Art South Africa will run reviews of the festival’s highlight exhibitions over the next few days, so keep checking www.artsouthafrica.com for the latest. For our best reviews, lookout for next week’s newsletter. For now, though, here are some tidbits to persuade you that if you haven’t yet seen these shows, you really ought to.

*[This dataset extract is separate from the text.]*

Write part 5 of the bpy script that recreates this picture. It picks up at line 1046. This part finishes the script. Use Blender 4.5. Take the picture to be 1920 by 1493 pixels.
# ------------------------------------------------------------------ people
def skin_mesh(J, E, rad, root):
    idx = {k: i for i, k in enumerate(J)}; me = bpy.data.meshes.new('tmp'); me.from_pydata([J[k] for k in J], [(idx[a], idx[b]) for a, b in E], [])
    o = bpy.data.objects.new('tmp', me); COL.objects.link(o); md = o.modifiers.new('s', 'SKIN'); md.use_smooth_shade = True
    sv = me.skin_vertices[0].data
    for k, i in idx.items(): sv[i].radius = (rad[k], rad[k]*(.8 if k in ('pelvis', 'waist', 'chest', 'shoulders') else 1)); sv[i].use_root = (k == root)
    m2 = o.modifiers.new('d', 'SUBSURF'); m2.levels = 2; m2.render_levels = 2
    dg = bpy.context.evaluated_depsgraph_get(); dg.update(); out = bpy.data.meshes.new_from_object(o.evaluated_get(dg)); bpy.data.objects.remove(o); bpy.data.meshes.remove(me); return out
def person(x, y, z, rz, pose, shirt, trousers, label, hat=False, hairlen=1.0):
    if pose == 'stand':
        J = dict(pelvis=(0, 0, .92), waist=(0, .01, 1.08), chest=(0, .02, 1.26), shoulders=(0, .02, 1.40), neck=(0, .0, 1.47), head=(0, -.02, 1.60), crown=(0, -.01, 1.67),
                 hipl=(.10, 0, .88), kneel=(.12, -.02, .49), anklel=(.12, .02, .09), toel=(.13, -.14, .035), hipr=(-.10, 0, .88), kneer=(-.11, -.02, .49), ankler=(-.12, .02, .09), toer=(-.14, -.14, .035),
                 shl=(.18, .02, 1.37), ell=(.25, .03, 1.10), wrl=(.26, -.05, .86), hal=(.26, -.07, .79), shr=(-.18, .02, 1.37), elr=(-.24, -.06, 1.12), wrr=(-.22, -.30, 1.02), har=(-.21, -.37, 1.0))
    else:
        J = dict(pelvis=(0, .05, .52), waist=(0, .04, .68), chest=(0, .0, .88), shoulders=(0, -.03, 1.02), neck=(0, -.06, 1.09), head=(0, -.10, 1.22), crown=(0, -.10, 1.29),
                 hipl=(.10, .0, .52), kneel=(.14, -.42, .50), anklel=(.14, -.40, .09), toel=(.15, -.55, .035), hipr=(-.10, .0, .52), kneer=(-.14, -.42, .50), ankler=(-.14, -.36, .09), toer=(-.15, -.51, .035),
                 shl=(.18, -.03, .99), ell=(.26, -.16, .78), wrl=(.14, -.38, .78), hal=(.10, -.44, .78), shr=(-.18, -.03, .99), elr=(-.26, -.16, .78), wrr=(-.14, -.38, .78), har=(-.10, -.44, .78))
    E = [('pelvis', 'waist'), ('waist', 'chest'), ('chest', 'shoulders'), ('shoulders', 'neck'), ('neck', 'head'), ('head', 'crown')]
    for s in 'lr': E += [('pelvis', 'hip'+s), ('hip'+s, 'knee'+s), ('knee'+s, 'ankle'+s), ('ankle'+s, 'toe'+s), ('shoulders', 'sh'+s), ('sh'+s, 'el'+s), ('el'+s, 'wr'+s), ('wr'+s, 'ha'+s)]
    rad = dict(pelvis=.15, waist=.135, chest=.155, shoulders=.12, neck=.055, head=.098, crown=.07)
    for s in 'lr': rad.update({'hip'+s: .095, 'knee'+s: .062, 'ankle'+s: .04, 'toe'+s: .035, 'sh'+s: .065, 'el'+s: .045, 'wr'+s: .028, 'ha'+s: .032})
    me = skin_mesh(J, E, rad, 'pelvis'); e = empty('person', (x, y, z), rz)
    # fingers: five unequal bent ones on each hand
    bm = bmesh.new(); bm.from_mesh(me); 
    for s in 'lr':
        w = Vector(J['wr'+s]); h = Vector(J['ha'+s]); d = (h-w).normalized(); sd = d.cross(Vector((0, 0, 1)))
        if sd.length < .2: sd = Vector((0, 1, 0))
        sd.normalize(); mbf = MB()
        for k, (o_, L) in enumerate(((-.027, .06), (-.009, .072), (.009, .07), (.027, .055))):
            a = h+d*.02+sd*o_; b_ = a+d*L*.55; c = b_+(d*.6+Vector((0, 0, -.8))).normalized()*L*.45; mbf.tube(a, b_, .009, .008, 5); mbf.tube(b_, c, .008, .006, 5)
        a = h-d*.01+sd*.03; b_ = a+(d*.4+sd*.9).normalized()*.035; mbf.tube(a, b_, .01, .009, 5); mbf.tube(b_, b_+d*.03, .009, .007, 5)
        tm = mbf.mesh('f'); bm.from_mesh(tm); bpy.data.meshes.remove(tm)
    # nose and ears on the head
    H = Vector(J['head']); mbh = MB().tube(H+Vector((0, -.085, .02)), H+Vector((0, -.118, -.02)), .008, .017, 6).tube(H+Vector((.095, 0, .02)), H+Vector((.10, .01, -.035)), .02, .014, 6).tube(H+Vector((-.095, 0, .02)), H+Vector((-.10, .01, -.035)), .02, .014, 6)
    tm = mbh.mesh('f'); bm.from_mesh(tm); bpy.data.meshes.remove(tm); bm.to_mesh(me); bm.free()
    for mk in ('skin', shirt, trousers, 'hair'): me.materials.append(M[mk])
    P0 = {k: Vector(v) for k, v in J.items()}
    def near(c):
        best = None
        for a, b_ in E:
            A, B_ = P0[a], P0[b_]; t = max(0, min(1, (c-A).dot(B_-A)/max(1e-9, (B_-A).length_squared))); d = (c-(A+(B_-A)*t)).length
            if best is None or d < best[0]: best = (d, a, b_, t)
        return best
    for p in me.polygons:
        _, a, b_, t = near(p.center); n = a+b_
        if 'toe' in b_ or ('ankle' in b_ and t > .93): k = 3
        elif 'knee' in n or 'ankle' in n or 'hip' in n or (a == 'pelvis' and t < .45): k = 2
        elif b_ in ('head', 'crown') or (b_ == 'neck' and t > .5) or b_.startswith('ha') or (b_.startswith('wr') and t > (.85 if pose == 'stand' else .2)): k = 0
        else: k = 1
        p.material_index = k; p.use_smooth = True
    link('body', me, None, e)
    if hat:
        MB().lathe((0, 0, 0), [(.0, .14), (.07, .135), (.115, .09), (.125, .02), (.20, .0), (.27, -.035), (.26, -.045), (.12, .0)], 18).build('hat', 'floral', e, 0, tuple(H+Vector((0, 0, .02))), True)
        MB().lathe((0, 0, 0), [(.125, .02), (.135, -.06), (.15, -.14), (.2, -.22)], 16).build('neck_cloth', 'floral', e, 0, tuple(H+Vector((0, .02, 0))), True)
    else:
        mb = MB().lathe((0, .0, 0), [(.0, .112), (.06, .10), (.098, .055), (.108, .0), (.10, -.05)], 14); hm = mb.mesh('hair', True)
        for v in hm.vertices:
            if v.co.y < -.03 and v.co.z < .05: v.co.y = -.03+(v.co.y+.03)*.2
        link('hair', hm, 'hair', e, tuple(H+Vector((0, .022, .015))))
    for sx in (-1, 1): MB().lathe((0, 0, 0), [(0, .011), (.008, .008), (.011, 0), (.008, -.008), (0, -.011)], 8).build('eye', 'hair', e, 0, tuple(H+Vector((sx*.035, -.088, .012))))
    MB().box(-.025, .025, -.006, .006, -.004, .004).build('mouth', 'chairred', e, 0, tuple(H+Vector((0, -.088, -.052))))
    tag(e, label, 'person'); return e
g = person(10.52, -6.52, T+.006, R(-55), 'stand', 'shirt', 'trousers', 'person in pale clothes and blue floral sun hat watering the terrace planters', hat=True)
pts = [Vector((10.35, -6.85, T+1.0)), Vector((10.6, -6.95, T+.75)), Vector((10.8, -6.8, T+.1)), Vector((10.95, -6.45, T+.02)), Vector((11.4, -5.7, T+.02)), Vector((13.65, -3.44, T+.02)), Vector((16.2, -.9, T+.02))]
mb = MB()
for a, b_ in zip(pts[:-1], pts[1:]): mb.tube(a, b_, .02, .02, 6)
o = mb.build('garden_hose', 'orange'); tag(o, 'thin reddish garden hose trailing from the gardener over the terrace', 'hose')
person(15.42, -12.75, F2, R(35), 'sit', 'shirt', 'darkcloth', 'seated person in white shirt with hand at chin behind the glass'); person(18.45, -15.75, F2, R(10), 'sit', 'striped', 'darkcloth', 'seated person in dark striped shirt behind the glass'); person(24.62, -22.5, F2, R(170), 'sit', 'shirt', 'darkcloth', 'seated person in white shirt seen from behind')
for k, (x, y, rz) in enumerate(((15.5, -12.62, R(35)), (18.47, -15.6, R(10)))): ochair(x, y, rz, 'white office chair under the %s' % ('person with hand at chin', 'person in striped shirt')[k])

– Mikhael Subotzky: Retinal Shift : Subotzky’s Standard Bank Young Artist Award exhibition is a sensitive and rigorous study of the act of looking at people, places and history. The central work in the exhibition is a four-channel film titled “Moses and Griffiths”, which reframes the history of Grahamstown through personal and canonical narratives of the town, as told by two local heritage agency employees. This work is offset by a photographic installation that presents images from Subotzky’s personal and professional archives, and offers insight into the intimacy of the photographer’s gaze. – Various artists: Making Way : Curated by Rhodes University lecturer Ruth Simbao, this exhibition brings together Chinese and Southern African contemporary artists in an exploration of place, new global exchanges and the relationship between culture and economics. Familiar names include James Webb, Thenjiwe Nkosi, Gerald Machona, Doung Anwar-Jahangeer, Athi-Patra Ruga, who will conduct public performances in Grahamstown this Saturday from 10am. – Cedric Nunn: Call and Response : Consummate South African photographer Cedric Nunn’s retrospective Call and Response is on show at the Albany Museum in Grahamstown. The exhibition spans Nunn’s work from the 1960’s and 1970’s to the present. – Steven Cohen: Cradle of Humanakind : This is Cohen’s first performance in South Africa in seven years, and represents his final collaboration with his childhood caregiver Nomsa Dhlamini. The work is inspired by the Cradle of Humankind, an area in the north of Gauteng believed to be the origin of hominids. The work is a deeply moving tribute to Cohen and Dhlamini’s relationship and addresses many of the contradictions of love across racial lines in post-apartheid South Africa. – Usha Seejarim: Venus at Home : Seejarim’s solo exhibition of sculpture, installation and video examines the gendering of everyday activities. Conceptually framed in response to Henri Lefebvre’s notion of the everyday, the show invigorates the mundane objects, activities and journeys that we typically think of only in functional terms.